Four Peaks Plaza has become a foodie nirvana, a one-stop-shop for many of Geraldine’s signature tastes. This is where you can nibble on some divine cheeses from Talbot Forest Cheese. Head cheese maker, Paul Fitzsimons, passionately shares his skills at local cheese making sources.  The cheese company takes its name from the last remaining remnant of ancient podocarp forest, that once covered all of Geraldine.

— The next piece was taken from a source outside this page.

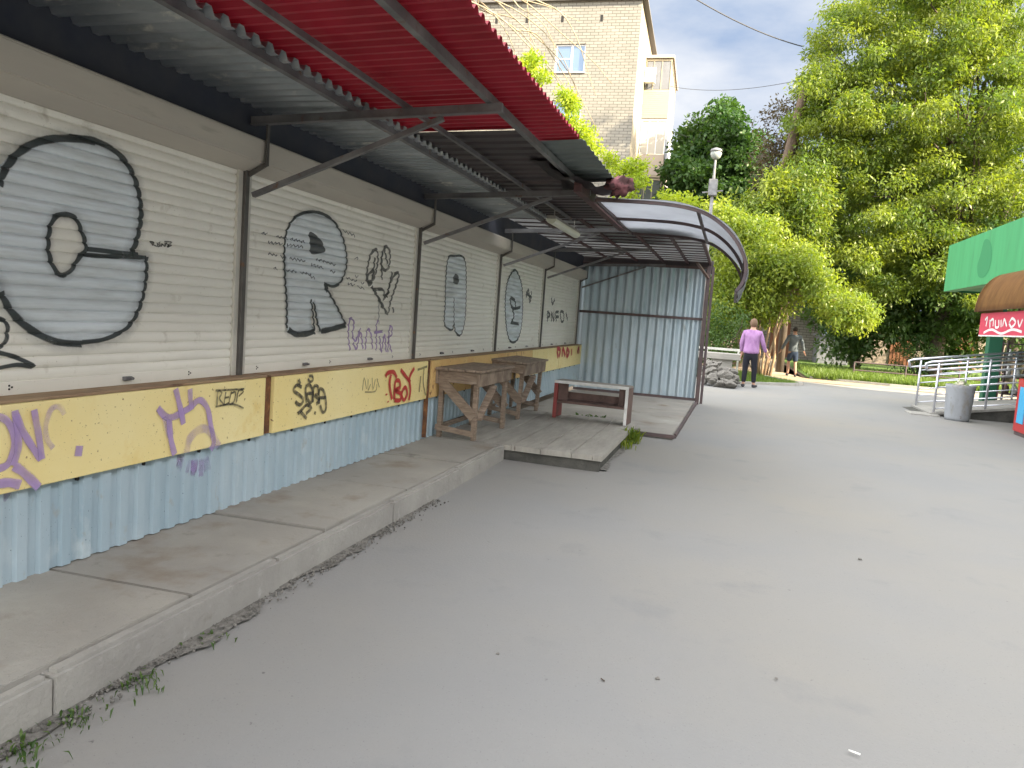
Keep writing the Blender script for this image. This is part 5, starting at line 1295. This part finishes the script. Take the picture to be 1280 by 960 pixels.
def person(label, loc, rz, H, pose, mats, skirt=False):
    """faces +y in local space; heights scaled from a 1.72 m figure"""
    p = thing('person', label, 'person', loc, rz); s = H / 1.72
    def S(v): return tuple(c * s for c in v)
    P = pose
    def arm(side, el, ha): 
        sh_ = (side * .185, 0, 1.40); return sh_, el, ha
    # body: pelvis up to head, legs, arms (one continuous skin mesh)
    body = [[(S((0, 0, .93)), (.14 * s, .10 * s)), (S((0, .01, 1.08)), (.125 * s, .09 * s)), (S((0, .0, 1.26)), (.15 * s, .10 * s)), (S((0, -.01, 1.41)), (.10 * s, .07 * s)), (S((0, .0, 1.49)), (.055 * s, .055 * s)), (S((0, .02, 1.555)), (.062 * s, .072 * s)), (S((0, .025, 1.63)), (.078 * s, .092 * s)), (S((0, .02, 1.69)), (.055 * s, .065 * s))]]
    idx = 8
    jo = {}
    for sd_ in (-1, 1):
        kn, an, toe = P['leg'][sd_]
        body.append([('j', 0), (S((sd_ * .095, 0, .84)), .085 * s), (S(kn), .058 * s), (S(tuple((kn[i] * .6 + an[i] * .4) for i in range(3))), .056 * s), (S(an), .038 * s), (S(toe), (.035 * s, .028 * s))])
    for sd_ in (-1, 1):
        el, ha = P['arm'][sd_]
        body.append([('j', 3), (S((sd_ * .175, -.01, 1.40)), .055 * s), (S(el), .040 * s), (S(ha), .028 * s)])
        d = (Vector(ha) - Vector(el)).normalized(); palm = Vector(ha) + d * .07
    obj('body', skin_body(body), mats['skin'], p, smooth=True, world=False)
    # hands with fingers
    for sd_ in (-1, 1):
        el, ha = P['arm'][sd_]; d = (Vector(ha) - Vector(el)).normalized(); f = Vector((0, 1, 0)); f = (f - d * f.dot(d)).normalized(); n_ = d.cross(f).normalized() * sd_
        ha_ = Vector(ha); chains = [[(S(ha_), .024 * s), (S(ha_ + d * .045), (.030 * s, .018 * s)), (S(ha_ + d * .085), (.030 * s, .016 * s))]]
        for k in range(4):
            o_ = (k - 1.5) * .019; ln_ = (.075, .085, .078, .060)[k]
            b0 = ha_ + d * .09 + f * o_; chains.append([('j', 2), (S(b0), .010 * s), (S(b0 + d * ln_ * .5 + n_ * .012), .009 * s), (S(b0 + d * ln_ * .85 + n_ * .035), .0075 * s)])
        b0 = ha_ + d * .03 + f * .03; chains.append([('j', 0), (S(b0), .012 * s), (S(b0 + d * .035 + f * .02), .010 * s), (S(b0 + d * .065 + f * .018 + n_ * .01), .009 * s)])
        obj('hand', skin_body(chains, 1), mats['skin'], p, smooth=True, world=False)
    # top garment
    th = P.get('hem', .86); wd = P.get('wide', 1.0)
    top = [[(S((0, 0, th)), (.185 * s * wd, .135 * s * wd)), (S((0, 0, th + .09)), (.178 * s * wd, .132 * s * wd)), (S((0, .0, 1.12)), (.165 * s * wd, .122 * s * wd)), (S((0, -.01, 1.27)), (.172 * s * wd, .125 * s * wd)), (S((0, -.015, 1.39)), (.130 * s, .095 * s)), (S((0, -.005, 1.475)), (.07 * s, .065 * s))]]
    for sd_ in (-1, 1):
        el, ha = P['arm'][sd_]; w_ = Vector(ha) - (Vector(ha) - Vector(el)) * .06
        sl_end = w_ if P.get('long', True) else Vector(el) + (Vector(ha) - Vector(el)) * .55
        top.append([('j', 4), (S((sd_ * .185, -.015, 1.385)), .075 * s), (S(el), .060 * s), (S(sl_end), .046 * s)])
    obj(mats['topname'], skin_body(top), mats['top'], p, smooth=True, world=False)
    # trousers / shorts
    tr_ = [[(S((0, 0, .95)), (.155 * s, .115 * s)), (S((0, 0, .87)), (.155 * s, .12 * s))]]
    for sd_ in (-1, 1):
        kn, an, toe = P['leg'][sd_]
        k2 = tuple(kn); mid = tuple((kn[i] * .55 + an[i] * .45) for i in range(3)); a2 = tuple(kn[i] * .08 + an[i] * .92 for i in range(3))
        ch = [('j', 1), (S((sd_ * .09, 0, .78)), .105 * s)]
        if P.get('short'): ch += [(S(tuple(kn[i] * .55 + (sd_ * .09, 0, .78)[i] * .45 for i in range(3))), .098 * s), (S((kn[0], kn[1], kn[2] + .03)), .090 * s)]
        else: ch += [(S(k2), .075 * s), (S(mid), .068 * s), (S(a2), .058 * s)]
        tr_.append(ch)
    obj('shorts' if P.get('short') else 'trousers', skin_body(tr_), mats['bottom'], p, smooth=True, world=False)
    for sd_ in (-1, 1):
        kn, an, toe = P['leg'][sd_]; A = Vector(an); T = Vector(toe); dd = (T - A); dd.z = 0; dd.normalize()
        hz = max(.045, min(A.z, T.z) - .02)
        obj('shoe', skin_body([[(S(A - dd * .045 + Vector((0, 0, -A.z + hz))), .045 * s), (S(A + dd * .06 + Vector((0, 0, -A.z + hz))), (.045 * s, .042 * s)), (S(A + dd * .16 + Vector((0, 0, -A.z + hz - .008))), (.042 * s, .030 * s))]]), mats['shoe'], p, smooth=True, world=False)
    # hair cap, ears, face
    hr = P.get('hair', 'short')
    b2 = BM(); bmesh.ops.create_icosphere(b2, subdivisions=4, radius=1)
    for v in b2.verts:
        n = v.co.copy(); k_ = 1 + .035 * math.sin(n.x * 16 + n.z * 9) * math.sin(n.y * 13 + n.z * 17)
        v.co = Vector((n.x * .086, n.y * .103, n.z * (.115 if hr == 'full' else .092))) * k_ * (1.07 if hr == 'full' else 1.03)
        if n.y > .35 and n.z < .35: v.co *= .86            # face side stays under the skin
        if n.z < -.75: v.co *= .85
        v.co = (v.co + Vector((0, .012, 1.632 if hr == 'full' else 1.645))) * s
    obj('hair', b2, mats['hair'], p, smooth=True, world=False)
    for sd_ in (-1, 1):
        b2 = BM(); bmesh.ops.create_icosphere(b2, subdivisions=2, radius=.02 * s)
        for v in b2.verts: v.co = Vector((v.co.x * .4 + sd_ * .082 * s, v.co.y * .8 + .022 * s, v.co.z * 1.5 + 1.60 * s))
        obj('ear', b2, mats['skin'], p, smooth=True, world=False)
    b2 = BM()
    bmesh.ops.create_cone(b2, cap_ends=True, segments=8, radius1=.016 * s, radius2=.006 * s, depth=.045 * s, matrix=Matrix.Translation(Vector((0, .115, 1.60)) * s) @ Matrix.Rotation(R(-15), 4, 'X'))
    obj('nose', b2, mats['skin'], p, smooth=True, world=False)
    b2 = BM(); bx(b2, -.022 * s, .022 * s, .100 * s, .108 * s, 1.562 * s, 1.570 * s); obj('mouth', b2, 'rag', p, world=False)
    for sd_ in (-1, 1):
        b2 = BM(); bmesh.ops.create_uvsphere(b2, u_segments=10, v_segments=8, radius=.010 * s, matrix=Matrix.Translation(Vector((sd_ * .030, .103, 1.625)) * s)); obj('eye', b2, 'hair_dark', p, smooth=True, world=False)
    return p
person('person in a lilac jacket and black trousers, back turned beside the rock heap', (.54, 21.15, 0), R(-4), 1.80,
       dict(leg={-1: ((-.105, .02, .48), (-.115, -.01, .08), (-.14, .12, .04)), 1: ((.115, .03, .48), (.13, .06, .08), (.19, .17, .04))},
            arm={-1: ((-.245, .0, 1.12), (-.235, .10, .88)), 1: ((.27, .02, 1.13), (.36, .15, .90))}, hem=.84, hair='full', wide=1.22),
       dict(skin='skin', top='lilac', topname='jacket', bottom='black_cloth', shoe='shoe', hair='hair_light'))
person('person in a grey shirt and dark shorts, walking away along the path', (2.15, 28.6, 0), R(6), 1.74,
       dict(leg={-1: ((-.10, .14, .50), (-.10, .10, .11), (-.11, .24, .07)), 1: ((.10, .0, .47), (.10, -.24, .13), (.11, -.13, .06))},
            arm={-1: ((-.29, .03, 1.14), (-.38, .12, .90)), 1: ((.28, -.06, 1.14), (.36, .0, .90))}, hem=.84, short=True, long=True),
       dict(skin='skin_dark', top='grey_cloth', topname='shirt', bottom='navy_cloth', shoe='shoe', hair='hair_dark'))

The forest is just a 5 minute walk from the town centre. Much of the podocarp forest was destroyed in just 25 years, supplying the timber to first build Timaru, Ashburton and Christchurch. Talbot Forest Cheese pays homage to the region’s geography in its brand names, like the Mt Peel blue, Castle Rock and cheekily named Canter-brie.

Four Peak’s Plaza is also where you will find the Barker’s Shop and tasting room. The fruit-products emporium sells wines, juices, sauces, preserves, chutneys, smoothies and jams. Barker’s is of course a barn-storming Kiwi success story, with 46 years of family-run production under its belt. This signature Geraldine brand, in no small part, underpins the vitality and esteem of the town’s artisanal credentials. 

I had the pleasure of meeting up with Michael Barker in the shop, for some fresh insights into the enduring success of the family firm.  Passionate, driven and utterly charming, Michael waxs lyrical about the manifold health benefits of blackcurrents. The fruit syrup remains a blazing big-seller for Barker’s, who also produce a lite version, with 50% less sugar. Not one to rest on his laurels, Michael explains that the company is always striving to make the very best products, that remain “vibrant and relevant”. It is quite clear that Barker’s has been ahead of the curve, with its concerted effort to reduce the sugar content from much of its range. In fact, many of their delicious jams can no longer legally be called jams, because they have replaced so much sugar with added fruit content. 

The Kiwi palette for hot and spicy sauces is on fire, and six new sauces will soon be unveiled, to complement current favourites, like Jamaican Jerk Sauce. One of their hottest new fruit syrups is Squeezed Rhubarb with Raspberry & Rosehip. It will be a quintessential drop for garden parties this summer. Ladies, just add soda to this light and lovely mix. With a mind-boggling product range of 600 items, the Barker’s Shop is a hive of complimentary sippings and tastings. And the staff are only to happy to enhance the experience with their expertise. You won’t find such  a comprehensive range of Barker’s products in the local supermarket. If you run out of room in the car for your fresh stocks, gift-packs can be couriered, and you can order online. 

Finally, I headed out of town, for the short ten minute hop through to the Gapes Valley for a spot of lunch and beer tasting at the Valley Brewery Company Café. Celebrating its third birthday this month, this finely crafted beer business is owned and operated by Raewyn and Philip Olde-Olthof. When I mentioned to some locals I was heading there for lunch, their drooling lips exhorted me to order the battered blue cod. They couldn’t have been more right. Philiip is not just a distinguished craft brewer, but his family have a long legacy in the fish and chips trade. The beautifully flavoured pale ale batter, like a slinky golden skin encasing the cod, was divine.  Offering a diverse menu of good honest fare, where everything is baked or cooked in the kitchen, is open from breakfast to late in the afternoon, 7 days a week. Hours are extended on Friday and Saturday nights, when the place really buzzes. Good places attract good people.

Recently, during the severe snow storms, many of the valley locals found refuge in the café, which has a self-sufficient generator – and a cracking log fire. But the top draw is unquestionably the fabulous craft beers. A Tasting Paddle will cost you just $8, allowing you to sample six craft brews with enticingly named Harvest, Wheat, Amber, Pale Ale, Red October and Jinja Beer. 

The latter is their fiendishly popular non-alcoholic ginger beer, “just like Grandma used to make.” Plus you can also sample their silverware-winning beers, Muster ( a traditional red ale) and Blackberry Porter ( a winter brew with a vibrant berry finish.) Needless to say, Philip and Raewyn do a brisk takeaway bottle store trade.